Family snapshots – best put away

I found a family photo recently, and it reminded me of why I don’t look at them.

I found a family snapshot the other day, when we were swapping our office and our bedroom around.

It’s a nice picture, but it made me remember why I don’t keep family photographs on display, because it made me feel unutterably depressed.

I suppose it’s different if you come from a happy, well-adjusted family, but I don’t. In fact, even this picture’s survival was a bone of contention. My mother, some years, ago, binned all the family pictures without telling us, and my sister rescued a few boxes of slides out of the rubbish and sent them to me. My husband scanned this one and printed it out for me, and I’d forgotten all about it since.

It’s a bit out of focus, but is of us all on the beach, and I’m guessing it dates from about 1972, which would make me nine years old. Because I’m small and skinny, though, I look a lot younger. I’m sprawling in my father’s lap in the sand, unaware of all the family tensions around me.
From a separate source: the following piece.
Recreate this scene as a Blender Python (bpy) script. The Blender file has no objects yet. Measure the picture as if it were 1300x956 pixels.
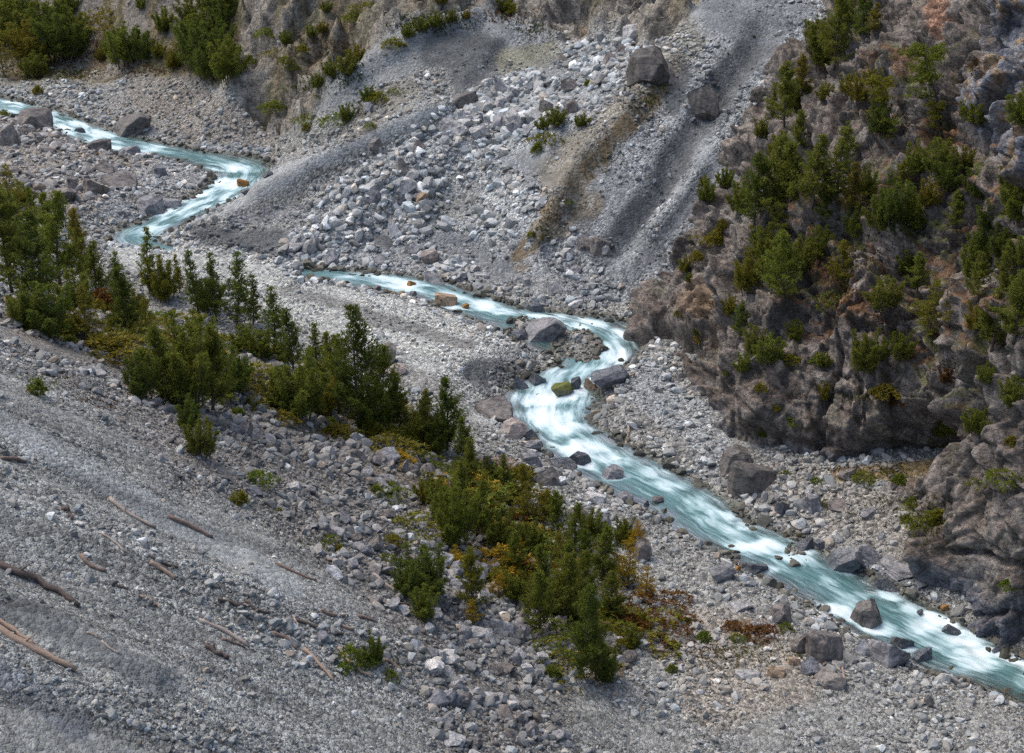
import bpy, math, random, time
import numpy as np
from mathutils import Vector, Matrix, Euler
from mathutils.bvhtree import BVHTree
T0 = time.time()
RNG = np.random.default_rng(7)
random.seed(7)
sc = bpy.context.scene
col = sc.collection

# ------------------------------------------------------------------ camera
CH, PITCH, F = 70.0, math.radians(23.0), 2000.0
cp, sp = math.cos(PITCH), math.sin(PITCH)
cd = bpy.data.cameras.new('camera'); cam = bpy.data.objects.new('camera', cd); col.objects.link(cam)
cam.location = (0, 0, CH); cam.rotation_euler = (math.pi/2-PITCH, 0, 0)
cd.sensor_fit = 'HORIZONTAL'; cd.sensor_width = 36; cd.lens = 36*F/1300
cd.clip_start = 1; cd.clip_end = 2000
sc.camera = cam

def ray(u, v):
    return np.array([(u-650)/F, cp+(478-v)/F*sp, -sp+(478-v)/F*cp])
def at_z(u, v, z):
    d = ray(u, v); return np.array([0, 0, CH])+d*((z-CH)/d[2])
def at_y(u, v, y):
    d = ray(u, v); return np.array([0, 0, CH])+d*(y/d[1])
def pix(x, y, z):
    t = np.maximum(y*cp-(z-CH)*sp, 1e-3)
    return 650+F*x/t, 478-F*(y*sp+(z-CH)*cp)/t, t

# ------------------------------------------------------------------ noise
def _h(ix, iy, iz, s):
    n = (ix.astype(np.int64)*374761393+iy.astype(np.int64)*668265263+iz.astype(np.int64)*2147483647+s*1274126177) & 0x7fffffff
    n = ((n ^ (n >> 13))*1274126177) & 0x7fffffff
    n = ((n ^ (n >> 16))*668265263) & 0x7fffffff
    return ((n ^ (n >> 15)) & 0xffffff)/float(0xffffff)
def vnoise(x, y, z=None, s=0):
    if z is None: z = np.zeros_like(x)
    ix, iy, iz = np.floor(x), np.floor(y), np.floor(z)
    fx, fy, fz = x-ix, y-iy, z-iz
    fx, fy, fz = [q*q*q*(q*(q*6-15)+10) for q in (fx, fy, fz)]
    r = 0
    for a in (0, 1):
        wx = fx if a else 1-fx
        for b in (0, 1):
            wy = fy if b else 1-fy
            for c in (0, 1):
                wz = fz if c else 1-fz
                r = r+wx*wy*wz*_h(ix+a, iy+b, iz+c, s)
    return r*2-1
def fbm(x, y, z=None, o=4, s=0, g=.5):
    r = 0; a = 1.0; f = 1.0; n = 0
    for k in range(o):
        r = r+a*vnoise(x*f+k*17.3, y*f-k*9.1, None if z is None else z*f+k*5.7, s+k); n += a
        a *= g; f *= 2.03
    return r/n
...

1972 would make my parents in this photo 45 years old, the same age I am now, which is something of a shock.

Dad looks happy and fit and well, in his army swimming shorts and his clip-on sunglasses. He was a miner and did hard physical labour all his life, and you can see he’s well-muscled with no fat on him. And yet, 16 years from this picture, he would be dead – struck down by a massive coronary at only 61. Afterwards, the family would split apart and never fully recover. 

My mother also looks pretty happy, but you can’t tell she has a bad back in this picture. It would be the bane of her existence, and the painkillers would distance her from her family. She’s wearing a swimming costume, which is strange, because I don’t remember her doing that at this age. When I was four, she stopped going in the water, saying it was bad for her insides. Actually, she may have had a point. We took our holidays on the east coast and bathing in the North Sea requires the constitution of an ox.  
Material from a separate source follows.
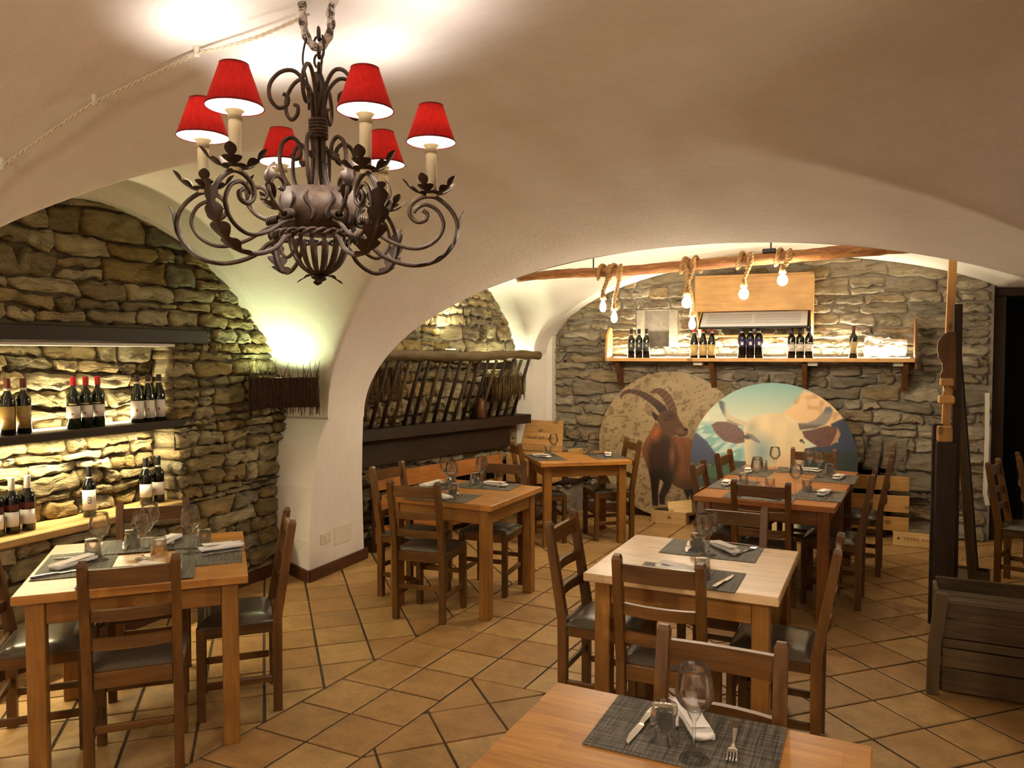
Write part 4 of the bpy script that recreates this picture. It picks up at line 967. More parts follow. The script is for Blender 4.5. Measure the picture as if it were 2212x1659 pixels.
def pendant(label, x, ztop, zb, seed, globe=False, side=1):
    t = thing('rope_pendant', label, 'pendant lamp', (x, 6.2, ztop), group='rope pendant lamps'); rg = random.Random(seed); R0 = .058
    path = []
    for i in range(15):
        a = -math.pi / 2 + 2 * math.pi * i / 10 * side; path.append((-.055 * side + .0075 * i * side + rg.uniform(-.003, .003), -R0 * math.cos(a), R0 * math.sin(a)))
    zl = zb - ztop
    path += [(.055 * side, -R0, -.01), (.03 * side, -R0 + .005, zl * .4), (.0, -.05, zl * .75), (0, -.05, zl + .03)]
    rope3(path, .016).obj('rope', 'rope', t)
    m = MB()
    for k in range(22):
        a = 2 * math.pi * k / 22; q = rg.uniform(.8, 1.15); m.tube([(.010 * math.cos(a), -.05 + .010 * math.sin(a), zl + .05), (.016 * math.cos(a), -.05 + .016 * math.sin(a), zl + .02), (.026 * q * math.cos(a), -.05 + .026 * q * math.sin(a), zl - .015 * q)], [.004, .004, .002], 4)
    f = m.obj('frayed_end', 'rope', t); f['kind'] = 'stuff'
    MB().lathe([(.013, .0), (.014, .012), (.014, .03), (0, .032)], 12, Matrix.Translation((0, -.05, zl - .012))).obj('socket', 'brown_z', t)
    MB().lathe(GLOBE if globe else BULB, 12, Matrix.Translation((0, -.05, zl - .01))).obj('bulb', 'bulb_glow', t)
pendant('rope pendant with glowing bulb, leftmost on the log', -1.83, 2.40, 2.185, 1)
pendant('rope pendant with glowing bulb hanging lower, second from left on the log', -1.735, 2.40, 2.095, 2)
pendant('rope pendant with round glowing bulb, upper of the middle pair', -1.145, 2.425, 2.195, 3, True)
pendant('rope pendant with glowing bulb, lower of the middle pair', -1.10, 2.43, 2.03, 4, False, -1)
pendant('rope pendant with round glowing bulb before the pine heater box', -.71, 2.445, 2.25, 5, True)
pendant('short rope pendant with glowing bulb, rightmost on the log', -.43, 2.455, 2.345, 6, True)

# ------------------------------------------------------------------ the two big round prints (flat pictures, painted per vertex)
def s2l(c): c = np.asarray(c, float) / 255; return np.where(c <= .04045, c / 12.92, ((c + .055) / 1.055) ** 2.4)
def vnoise(x, y, seed, f):
    rs = np.random.RandomState(seed); g = rs.rand(64, 64); x = x * f; y = y * f; xi = np.floor(x).astype(int); yi = np.floor(y).astype(int)
    fx = x - xi; fy = y - yi; fx = fx * fx * (3 - 2 * fx); fy = fy * fy * (3 - 2 * fy); a = g[xi % 64, yi % 64]; b = g[(xi + 1) % 64, yi % 64]; c = g[xi % 64, (yi + 1) % 64]; d = g[(xi + 1) % 64, (yi + 1) % 64]
    return (a * (1 - fx) + b * fx) * (1 - fy) + (c * (1 - fx) + d * fx) * fy
def pmask(X, Y, poly, soft):
    n = len(poly); d = np.full(X.shape, 1e9); ins = np.zeros(X.shape, bool)
    for i in range(n):
        ax, ay = poly[i]; bx, by = poly[(i + 1) % n]; ex, ey = bx - ax, by - ay
        t = np.clip(((X - ax) * ex + (Y - ay) * ey) / (ex * ex + ey * ey + 1e-9), 0, 1); d = np.minimum(d, np.hypot(X - ax - t * ex, Y - ay - t * ey))
        cr = ((ay > Y) != (by > Y)) & (X < (bx - ax) * (Y - ay) / (by - ay + 1e-12) + ax); ins ^= cr
    return np.clip(.5 + np.where(ins, d, -d) / soft, 0, 1)
class Paint:
    def __init__(s, X, Y): s.X, s.Y = X, Y; s.c = np.zeros(X.shape + (3,))
    def fill(s, col): s.c[:] = col
    def blend(s, m, col): m = m[..., None]; s.c = s.c * (1 - m) + np.asarray(col, float) * m
    def poly(s, pts, col, soft=6, k=1.0): s.blend(pmask(s.X, s.Y, pts, soft) * k, col)
    def spot(s, x, y, rx, ry, col, k=1.0): s.blend(k * np.clip(1.6 - 1.6 * np.hypot((s.X - x) / rx, (s.Y - y) / ry), 0, 1), col)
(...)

Next to her is my eldest brother, aged maybe 22. He left home when I was three and never came back much, so we were virtual strangers until my father’s death in 1987. Our relationship was never strong and since my mother’s death last year, when we disagreed about most things, he has severed all ties. His wife – at this point still his girlfriend – is probably behind the camera, taking the picture. 

The last person in the photo is my middle brother at far left, who in this shot must be about 15. He’s giving my mother a ‘dead leg’ – one of his favourite occupations: he was always tickling her and making her squeal. The most naturally affectionate of us all, a year after this picture was taken, he would leave home at the age of 16, then ask to come back and my parents would refuse. They would leave his things in the garden, and I’d rejoice because I was so sick of him bullying me on a daily basis. We haven’t seen each other in 20 years. 

Only later would I realise how unusual my family was, because when you grow up in a dysfunctional family, weird behaviour is quite normal. My eldest brother left at 15, and my sister at 17 – my parents keen to ‘get them off our hands’. I would hang on a bit longer, until I was 18, but when I left, like the others, I scarcely went back again. My mother had a breakdown after I left, and my father had to give up night work to keep her company, which was no fun for either of them. Grindingly unhappy for decades, they were not of the class or educational background to even consider divorce. 

There is one other person not in this photo – my sister, the eldest of us and already, at 25, a mother of two children aged five and six.

She and I, at least, these 36 years later, are still speaking – as far as I know, the only two people in the family who are. Maybe it is because of our characters (though I don’t think so) or maybe it’s because, despite our differences, we are women and therefore try that much harder to maintain a relationship.

Psychologists tell you not to hang on to residue from failed relationships, and for most people that means romance. But for me it means family, and there’s no point in crying over spilt milk. So no, I don’t keep out family photographs. I have boxes of them tucked away, of course, labelled for other people to make use of in the future, but I confine myself to those from the 1950s and earlier, before I was born, and where I can regard them with disinterest.